Problem to solve: Seek out every line containing the word "parts", and copy each.

Dataset extract:
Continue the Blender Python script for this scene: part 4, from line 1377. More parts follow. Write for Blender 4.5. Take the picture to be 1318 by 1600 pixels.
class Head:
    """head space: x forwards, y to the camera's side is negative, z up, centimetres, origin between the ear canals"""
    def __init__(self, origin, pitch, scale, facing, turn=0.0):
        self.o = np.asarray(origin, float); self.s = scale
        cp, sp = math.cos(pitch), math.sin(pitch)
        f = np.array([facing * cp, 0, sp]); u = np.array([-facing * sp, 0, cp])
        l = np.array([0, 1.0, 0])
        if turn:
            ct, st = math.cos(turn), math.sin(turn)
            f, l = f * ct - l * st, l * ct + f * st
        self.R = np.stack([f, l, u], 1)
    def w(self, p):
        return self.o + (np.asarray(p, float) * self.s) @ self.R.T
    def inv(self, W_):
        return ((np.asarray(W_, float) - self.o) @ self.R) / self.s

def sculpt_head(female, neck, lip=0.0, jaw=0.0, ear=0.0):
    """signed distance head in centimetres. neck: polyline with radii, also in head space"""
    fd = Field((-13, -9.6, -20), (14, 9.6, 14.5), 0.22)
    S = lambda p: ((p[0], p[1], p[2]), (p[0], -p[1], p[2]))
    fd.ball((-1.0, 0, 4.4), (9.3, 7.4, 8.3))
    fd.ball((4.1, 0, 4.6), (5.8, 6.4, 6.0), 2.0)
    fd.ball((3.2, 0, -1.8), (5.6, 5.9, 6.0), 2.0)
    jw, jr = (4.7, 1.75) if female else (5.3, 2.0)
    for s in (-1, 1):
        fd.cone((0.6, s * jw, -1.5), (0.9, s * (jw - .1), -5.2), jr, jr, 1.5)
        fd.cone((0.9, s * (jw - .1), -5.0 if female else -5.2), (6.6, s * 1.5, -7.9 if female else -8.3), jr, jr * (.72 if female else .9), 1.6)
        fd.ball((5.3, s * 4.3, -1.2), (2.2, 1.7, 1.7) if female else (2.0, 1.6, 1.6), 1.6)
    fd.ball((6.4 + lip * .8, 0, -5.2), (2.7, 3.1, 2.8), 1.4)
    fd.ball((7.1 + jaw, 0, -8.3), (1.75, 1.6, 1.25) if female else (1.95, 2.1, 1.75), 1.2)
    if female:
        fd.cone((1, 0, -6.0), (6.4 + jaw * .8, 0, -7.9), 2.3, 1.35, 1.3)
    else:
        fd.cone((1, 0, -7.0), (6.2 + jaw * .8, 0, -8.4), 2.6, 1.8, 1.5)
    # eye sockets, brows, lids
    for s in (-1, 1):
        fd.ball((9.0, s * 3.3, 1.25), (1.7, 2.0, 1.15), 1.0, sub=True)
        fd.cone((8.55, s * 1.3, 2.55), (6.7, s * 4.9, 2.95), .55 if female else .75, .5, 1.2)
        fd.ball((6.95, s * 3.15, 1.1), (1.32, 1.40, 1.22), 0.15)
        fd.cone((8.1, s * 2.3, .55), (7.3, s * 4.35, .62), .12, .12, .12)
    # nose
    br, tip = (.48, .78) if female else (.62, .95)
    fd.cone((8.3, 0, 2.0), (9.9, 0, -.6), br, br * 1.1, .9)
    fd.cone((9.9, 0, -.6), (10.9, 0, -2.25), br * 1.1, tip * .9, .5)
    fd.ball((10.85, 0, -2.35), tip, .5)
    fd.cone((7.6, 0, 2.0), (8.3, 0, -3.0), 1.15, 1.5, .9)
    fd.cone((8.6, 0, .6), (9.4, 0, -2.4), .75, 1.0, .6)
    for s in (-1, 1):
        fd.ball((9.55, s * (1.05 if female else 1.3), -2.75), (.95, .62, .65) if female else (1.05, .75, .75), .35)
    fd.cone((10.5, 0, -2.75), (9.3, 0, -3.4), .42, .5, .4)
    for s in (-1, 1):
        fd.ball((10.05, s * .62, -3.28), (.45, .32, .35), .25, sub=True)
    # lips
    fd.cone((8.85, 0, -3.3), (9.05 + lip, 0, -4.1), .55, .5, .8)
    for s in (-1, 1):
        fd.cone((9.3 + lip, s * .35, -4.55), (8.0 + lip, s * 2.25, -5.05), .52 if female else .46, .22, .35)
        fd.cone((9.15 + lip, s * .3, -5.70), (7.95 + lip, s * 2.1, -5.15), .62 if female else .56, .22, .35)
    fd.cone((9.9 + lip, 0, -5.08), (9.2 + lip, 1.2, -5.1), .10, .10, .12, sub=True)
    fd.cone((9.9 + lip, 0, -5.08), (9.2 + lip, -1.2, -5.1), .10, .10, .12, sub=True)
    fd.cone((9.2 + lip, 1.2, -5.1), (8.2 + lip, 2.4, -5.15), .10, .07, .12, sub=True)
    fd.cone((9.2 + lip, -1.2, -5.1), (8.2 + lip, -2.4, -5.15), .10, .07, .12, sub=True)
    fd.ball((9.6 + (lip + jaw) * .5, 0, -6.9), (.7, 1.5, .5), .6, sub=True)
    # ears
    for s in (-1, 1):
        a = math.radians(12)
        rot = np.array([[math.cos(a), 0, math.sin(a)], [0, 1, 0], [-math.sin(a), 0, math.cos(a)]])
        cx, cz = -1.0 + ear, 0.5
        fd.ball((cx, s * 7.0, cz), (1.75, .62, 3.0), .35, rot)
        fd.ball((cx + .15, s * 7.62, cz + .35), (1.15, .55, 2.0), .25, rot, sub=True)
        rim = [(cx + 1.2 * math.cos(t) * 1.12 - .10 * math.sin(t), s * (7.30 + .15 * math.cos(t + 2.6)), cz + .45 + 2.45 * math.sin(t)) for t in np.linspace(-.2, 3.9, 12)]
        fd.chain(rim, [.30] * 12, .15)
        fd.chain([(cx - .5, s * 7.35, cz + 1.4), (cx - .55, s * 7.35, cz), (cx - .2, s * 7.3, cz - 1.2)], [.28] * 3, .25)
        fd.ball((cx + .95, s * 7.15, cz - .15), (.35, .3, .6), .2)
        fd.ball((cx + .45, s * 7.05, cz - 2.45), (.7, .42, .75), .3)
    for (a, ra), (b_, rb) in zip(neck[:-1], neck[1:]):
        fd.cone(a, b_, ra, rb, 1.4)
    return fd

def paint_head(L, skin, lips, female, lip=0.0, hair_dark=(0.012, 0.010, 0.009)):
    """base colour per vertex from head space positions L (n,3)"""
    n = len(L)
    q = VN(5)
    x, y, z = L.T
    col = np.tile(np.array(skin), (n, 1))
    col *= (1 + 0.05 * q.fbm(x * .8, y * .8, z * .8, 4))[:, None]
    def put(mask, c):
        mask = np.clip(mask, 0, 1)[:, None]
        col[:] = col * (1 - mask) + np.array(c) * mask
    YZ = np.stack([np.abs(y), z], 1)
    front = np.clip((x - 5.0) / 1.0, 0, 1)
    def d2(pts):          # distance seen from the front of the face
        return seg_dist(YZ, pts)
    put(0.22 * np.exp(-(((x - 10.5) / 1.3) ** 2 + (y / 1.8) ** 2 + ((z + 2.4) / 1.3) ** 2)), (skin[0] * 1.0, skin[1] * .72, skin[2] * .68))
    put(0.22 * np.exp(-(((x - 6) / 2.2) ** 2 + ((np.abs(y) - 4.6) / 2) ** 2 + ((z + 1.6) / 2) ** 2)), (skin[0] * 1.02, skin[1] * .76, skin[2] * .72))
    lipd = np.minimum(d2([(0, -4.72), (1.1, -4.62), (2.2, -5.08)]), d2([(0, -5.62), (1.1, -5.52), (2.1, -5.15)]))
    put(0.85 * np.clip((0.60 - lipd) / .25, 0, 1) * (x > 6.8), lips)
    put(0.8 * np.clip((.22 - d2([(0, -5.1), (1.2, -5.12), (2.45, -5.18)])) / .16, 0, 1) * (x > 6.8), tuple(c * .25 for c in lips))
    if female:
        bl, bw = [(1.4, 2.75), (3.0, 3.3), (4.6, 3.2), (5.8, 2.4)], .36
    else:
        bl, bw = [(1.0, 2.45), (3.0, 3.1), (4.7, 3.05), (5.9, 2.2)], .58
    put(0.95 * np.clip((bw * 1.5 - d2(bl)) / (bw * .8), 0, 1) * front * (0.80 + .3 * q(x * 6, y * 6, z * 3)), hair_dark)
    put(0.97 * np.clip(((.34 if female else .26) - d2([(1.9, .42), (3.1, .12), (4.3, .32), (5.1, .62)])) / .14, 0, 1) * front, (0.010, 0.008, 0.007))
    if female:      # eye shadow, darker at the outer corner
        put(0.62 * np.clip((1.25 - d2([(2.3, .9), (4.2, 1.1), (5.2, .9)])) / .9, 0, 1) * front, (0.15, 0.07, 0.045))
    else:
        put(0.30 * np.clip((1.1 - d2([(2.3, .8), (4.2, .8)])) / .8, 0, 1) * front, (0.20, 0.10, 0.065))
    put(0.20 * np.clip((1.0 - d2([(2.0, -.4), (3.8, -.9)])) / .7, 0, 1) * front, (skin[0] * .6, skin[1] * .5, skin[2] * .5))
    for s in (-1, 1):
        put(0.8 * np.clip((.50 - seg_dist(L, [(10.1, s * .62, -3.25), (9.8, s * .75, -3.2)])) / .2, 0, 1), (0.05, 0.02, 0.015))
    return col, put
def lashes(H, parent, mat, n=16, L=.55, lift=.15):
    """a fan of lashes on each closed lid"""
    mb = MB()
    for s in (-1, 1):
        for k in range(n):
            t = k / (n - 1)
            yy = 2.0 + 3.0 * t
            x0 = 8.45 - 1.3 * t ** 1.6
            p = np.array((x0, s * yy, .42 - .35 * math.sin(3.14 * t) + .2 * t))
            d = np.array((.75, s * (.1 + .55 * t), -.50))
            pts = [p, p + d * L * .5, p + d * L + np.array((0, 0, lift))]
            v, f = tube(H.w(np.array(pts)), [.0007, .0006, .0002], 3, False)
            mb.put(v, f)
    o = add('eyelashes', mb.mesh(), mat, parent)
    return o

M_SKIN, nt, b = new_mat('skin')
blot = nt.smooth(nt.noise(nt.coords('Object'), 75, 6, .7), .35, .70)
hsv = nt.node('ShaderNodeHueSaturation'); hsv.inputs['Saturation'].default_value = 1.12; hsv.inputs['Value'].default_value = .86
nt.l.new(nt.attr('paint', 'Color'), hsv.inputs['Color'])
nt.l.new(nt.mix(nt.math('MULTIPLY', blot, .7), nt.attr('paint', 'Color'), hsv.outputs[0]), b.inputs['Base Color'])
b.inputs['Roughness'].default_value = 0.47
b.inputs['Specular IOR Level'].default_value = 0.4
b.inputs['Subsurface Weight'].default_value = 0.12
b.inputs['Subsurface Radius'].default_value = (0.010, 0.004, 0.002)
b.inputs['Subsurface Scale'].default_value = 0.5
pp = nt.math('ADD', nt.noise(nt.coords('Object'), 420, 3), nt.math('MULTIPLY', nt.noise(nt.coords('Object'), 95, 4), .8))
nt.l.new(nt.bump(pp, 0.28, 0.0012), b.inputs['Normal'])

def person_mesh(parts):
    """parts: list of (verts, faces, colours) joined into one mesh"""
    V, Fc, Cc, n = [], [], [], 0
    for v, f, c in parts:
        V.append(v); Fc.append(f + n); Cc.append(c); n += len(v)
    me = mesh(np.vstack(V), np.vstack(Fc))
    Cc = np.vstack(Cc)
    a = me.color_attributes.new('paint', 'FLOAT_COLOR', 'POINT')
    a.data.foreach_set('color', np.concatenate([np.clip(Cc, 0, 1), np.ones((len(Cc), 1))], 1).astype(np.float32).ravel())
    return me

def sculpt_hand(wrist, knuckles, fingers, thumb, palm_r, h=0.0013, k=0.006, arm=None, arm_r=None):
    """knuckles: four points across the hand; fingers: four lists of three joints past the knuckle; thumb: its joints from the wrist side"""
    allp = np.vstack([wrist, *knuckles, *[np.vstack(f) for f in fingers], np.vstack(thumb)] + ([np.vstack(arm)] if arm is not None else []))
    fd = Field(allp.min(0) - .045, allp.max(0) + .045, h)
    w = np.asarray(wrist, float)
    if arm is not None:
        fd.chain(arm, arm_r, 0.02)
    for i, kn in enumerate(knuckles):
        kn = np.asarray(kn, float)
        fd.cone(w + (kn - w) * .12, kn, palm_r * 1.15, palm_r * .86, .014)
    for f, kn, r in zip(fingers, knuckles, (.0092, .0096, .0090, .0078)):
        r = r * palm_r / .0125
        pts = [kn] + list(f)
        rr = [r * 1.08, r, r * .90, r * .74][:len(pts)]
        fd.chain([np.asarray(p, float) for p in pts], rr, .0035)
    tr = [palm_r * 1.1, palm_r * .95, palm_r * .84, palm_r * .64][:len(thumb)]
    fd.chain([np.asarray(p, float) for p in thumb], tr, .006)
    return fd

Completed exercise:
Continue the Blender Python script for this scene: part 4, from line 1377. More parts follow. Write for Blender 4.5. Take the picture to be 1318 by 1600 pixels.
def person_mesh(parts):
    """parts: list of (verts, faces, colours) joined into one mesh"""
    for v, f, c in parts:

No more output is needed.